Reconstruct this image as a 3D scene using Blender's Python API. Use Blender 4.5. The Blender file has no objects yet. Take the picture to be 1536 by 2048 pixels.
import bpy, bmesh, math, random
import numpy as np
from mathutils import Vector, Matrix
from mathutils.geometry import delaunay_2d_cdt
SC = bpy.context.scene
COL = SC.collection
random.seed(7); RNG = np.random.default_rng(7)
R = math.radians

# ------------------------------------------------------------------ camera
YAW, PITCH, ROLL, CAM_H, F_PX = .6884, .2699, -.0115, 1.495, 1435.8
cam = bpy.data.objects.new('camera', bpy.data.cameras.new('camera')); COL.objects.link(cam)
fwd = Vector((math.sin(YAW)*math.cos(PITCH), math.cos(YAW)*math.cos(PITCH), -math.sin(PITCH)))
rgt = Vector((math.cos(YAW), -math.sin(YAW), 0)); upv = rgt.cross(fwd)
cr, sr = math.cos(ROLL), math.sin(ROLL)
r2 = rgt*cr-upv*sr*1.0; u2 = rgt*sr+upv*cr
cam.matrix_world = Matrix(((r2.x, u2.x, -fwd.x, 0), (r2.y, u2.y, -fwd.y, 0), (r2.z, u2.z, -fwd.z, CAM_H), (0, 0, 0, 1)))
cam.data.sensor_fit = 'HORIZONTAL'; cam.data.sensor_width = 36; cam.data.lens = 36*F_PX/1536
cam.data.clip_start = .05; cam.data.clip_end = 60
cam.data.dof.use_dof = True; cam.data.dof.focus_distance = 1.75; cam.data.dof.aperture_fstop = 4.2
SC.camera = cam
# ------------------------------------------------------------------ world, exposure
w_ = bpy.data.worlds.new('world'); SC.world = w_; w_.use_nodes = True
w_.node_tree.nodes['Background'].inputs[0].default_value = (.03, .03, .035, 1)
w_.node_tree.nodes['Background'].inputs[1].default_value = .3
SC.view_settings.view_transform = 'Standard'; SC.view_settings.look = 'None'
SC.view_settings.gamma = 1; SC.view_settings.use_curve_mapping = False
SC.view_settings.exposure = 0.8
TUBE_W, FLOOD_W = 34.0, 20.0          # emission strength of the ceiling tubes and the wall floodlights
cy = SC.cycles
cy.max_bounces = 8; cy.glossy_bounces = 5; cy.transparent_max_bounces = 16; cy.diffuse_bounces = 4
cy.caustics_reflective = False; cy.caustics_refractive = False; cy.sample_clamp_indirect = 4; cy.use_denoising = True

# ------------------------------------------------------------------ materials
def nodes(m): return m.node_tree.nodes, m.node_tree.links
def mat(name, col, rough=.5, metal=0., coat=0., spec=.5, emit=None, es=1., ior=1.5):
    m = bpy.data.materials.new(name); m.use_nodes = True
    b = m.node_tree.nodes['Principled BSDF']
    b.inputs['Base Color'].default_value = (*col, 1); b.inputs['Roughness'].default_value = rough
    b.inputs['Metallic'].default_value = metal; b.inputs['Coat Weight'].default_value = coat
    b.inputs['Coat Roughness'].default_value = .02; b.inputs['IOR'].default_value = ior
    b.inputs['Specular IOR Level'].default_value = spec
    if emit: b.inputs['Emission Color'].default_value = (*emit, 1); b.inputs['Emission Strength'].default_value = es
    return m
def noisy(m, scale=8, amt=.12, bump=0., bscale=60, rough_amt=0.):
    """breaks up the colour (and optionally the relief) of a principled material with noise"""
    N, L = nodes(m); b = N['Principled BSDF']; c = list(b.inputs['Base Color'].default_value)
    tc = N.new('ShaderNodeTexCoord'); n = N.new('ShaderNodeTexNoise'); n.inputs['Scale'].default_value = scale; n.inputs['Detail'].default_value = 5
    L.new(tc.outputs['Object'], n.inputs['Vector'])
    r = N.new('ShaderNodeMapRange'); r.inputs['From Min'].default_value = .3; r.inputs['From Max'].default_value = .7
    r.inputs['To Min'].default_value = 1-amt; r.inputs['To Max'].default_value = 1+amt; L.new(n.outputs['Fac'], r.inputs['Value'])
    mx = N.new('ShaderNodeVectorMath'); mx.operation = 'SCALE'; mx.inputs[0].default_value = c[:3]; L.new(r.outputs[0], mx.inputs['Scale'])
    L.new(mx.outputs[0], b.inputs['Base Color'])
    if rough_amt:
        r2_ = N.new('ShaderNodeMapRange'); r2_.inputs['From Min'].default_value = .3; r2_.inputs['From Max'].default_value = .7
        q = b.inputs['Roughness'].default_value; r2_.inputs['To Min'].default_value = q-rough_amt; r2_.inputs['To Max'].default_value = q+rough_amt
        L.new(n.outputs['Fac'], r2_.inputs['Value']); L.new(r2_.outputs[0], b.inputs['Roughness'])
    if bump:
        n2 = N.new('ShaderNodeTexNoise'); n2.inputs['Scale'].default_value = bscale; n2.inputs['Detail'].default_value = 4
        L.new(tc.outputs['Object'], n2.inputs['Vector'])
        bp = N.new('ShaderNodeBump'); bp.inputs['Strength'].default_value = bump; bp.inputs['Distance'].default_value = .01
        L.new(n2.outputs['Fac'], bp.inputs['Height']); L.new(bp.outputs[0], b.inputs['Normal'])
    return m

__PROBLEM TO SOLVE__
Hand back the material above in full, exactly as written.

__FULL OUTPUT__
Reconstruct this image as a 3D scene using Blender's Python API. Use Blender 4.5. The Blender file has no objects yet. Take the picture to be 1536 by 2048 pixels.
import bpy, bmesh, math, random
import numpy as np
from mathutils import Vector, Matrix
from mathutils.geometry import delaunay_2d_cdt
SC = bpy.context.scene
COL = SC.collection
random.seed(7); RNG = np.random.default_rng(7)
R = math.radians

# ------------------------------------------------------------------ camera
YAW, PITCH, ROLL, CAM_H, F_PX = .6884, .2699, -.0115, 1.495, 1435.8
cam = bpy.data.objects.new('camera', bpy.data.cameras.new('camera')); COL.objects.link(cam)
fwd = Vector((math.sin(YAW)*math.cos(PITCH), math.cos(YAW)*math.cos(PITCH), -math.sin(PITCH)))
rgt = Vector((math.cos(YAW), -math.sin(YAW), 0)); upv = rgt.cross(fwd)
cr, sr = math.cos(ROLL), math.sin(ROLL)
r2 = rgt*cr-upv*sr*1.0; u2 = rgt*sr+upv*cr
cam.matrix_world = Matrix(((r2.x, u2.x, -fwd.x, 0), (r2.y, u2.y, -fwd.y, 0), (r2.z, u2.z, -fwd.z, CAM_H), (0, 0, 0, 1)))
cam.data.sensor_fit = 'HORIZONTAL'; cam.data.sensor_width = 36; cam.data.lens = 36*F_PX/1536
cam.data.clip_start = .05; cam.data.clip_end = 60
cam.data.dof.use_dof = True; cam.data.dof.focus_distance = 1.75; cam.data.dof.aperture_fstop = 4.2
SC.camera = cam
# ------------------------------------------------------------------ world, exposure
w_ = bpy.data.worlds.new('world'); SC.world = w_; w_.use_nodes = True
w_.node_tree.nodes['Background'].inputs[0].default_value = (.03, .03, .035, 1)
w_.node_tree.nodes['Background'].inputs[1].default_value = .3
SC.view_settings.view_transform = 'Standard'; SC.view_settings.look = 'None'
SC.view_settings.gamma = 1; SC.view_settings.use_curve_mapping = False
SC.view_settings.exposure = 0.8
TUBE_W, FLOOD_W = 34.0, 20.0          # emission strength of the ceiling tubes and the wall floodlights
cy = SC.cycles
cy.max_bounces = 8; cy.glossy_bounces = 5; cy.transparent_max_bounces = 16; cy.diffuse_bounces = 4
cy.caustics_reflective = False; cy.caustics_refractive = False; cy.sample_clamp_indirect = 4; cy.use_denoising = True

# ------------------------------------------------------------------ materials
def nodes(m): return m.node_tree.nodes, m.node_tree.links
def mat(name, col, rough=.5, metal=0., coat=0., spec=.5, emit=None, es=1., ior=1.5):
    m = bpy.data.materials.new(name); m.use_nodes = True
    b = m.node_tree.nodes['Principled BSDF']
    b.inputs['Base Color'].default_value = (*col, 1); b.inputs['Roughness'].default_value = rough
    b.inputs['Metallic'].default_value = metal; b.inputs['Coat Weight'].default_value = coat
    b.inputs['Coat Roughness'].default_value = .02; b.inputs['IOR'].default_value = ior
    b.inputs['Specular IOR Level'].default_value = spec
    if emit: b.inputs['Emission Color'].default_value = (*emit, 1); b.inputs['Emission Strength'].default_value = es
    return m
def noisy(m, scale=8, amt=.12, bump=0., bscale=60, rough_amt=0.):
    """breaks up the colour (and optionally the relief) of a principled material with noise"""
    N, L = nodes(m); b = N['Principled BSDF']; c = list(b.inputs['Base Color'].default_value)
    tc = N.new('ShaderNodeTexCoord'); n = N.new('ShaderNodeTexNoise'); n.inputs['Scale'].default_value = scale; n.inputs['Detail'].default_value = 5
    L.new(tc.outputs['Object'], n.inputs['Vector'])
    r = N.new('ShaderNodeMapRange'); r.inputs['From Min'].default_value = .3; r.inputs['From Max'].default_value = .7
    r.inputs['To Min'].default_value = 1-amt; r.inputs['To Max'].default_value = 1+amt; L.new(n.outputs['Fac'], r.inputs['Value'])
    mx = N.new('ShaderNodeVectorMath'); mx.operation = 'SCALE'; mx.inputs[0].default_value = c[:3]; L.new(r.outputs[0], mx.inputs['Scale'])
    L.new(mx.outputs[0], b.inputs['Base Color'])
    if rough_amt:
        r2_ = N.new('ShaderNodeMapRange'); r2_.inputs['From Min'].default_value = .3; r2_.inputs['From Max'].default_value = .7
        q = b.inputs['Roughness'].default_value; r2_.inputs['To Min'].default_value = q-rough_amt; r2_.inputs['To Max'].default_value = q+rough_amt
        L.new(n.outputs['Fac'], r2_.inputs['Value']); L.new(r2_.outputs[0], b.inputs['Roughness'])
    if bump:
        n2 = N.new('ShaderNodeTexNoise'); n2.inputs['Scale'].default_value = bscale; n2.inputs['Detail'].default_value = 4
        L.new(tc.outputs['Object'], n2.inputs['Vector'])
        bp = N.new('ShaderNodeBump'); bp.inputs['Strength'].default_value = bump; bp.inputs['Distance'].default_value = .01
        L.new(n2.outputs['Fac'], bp.inputs['Height']); L.new(bp.outputs[0], b.inputs['Normal'])
    return m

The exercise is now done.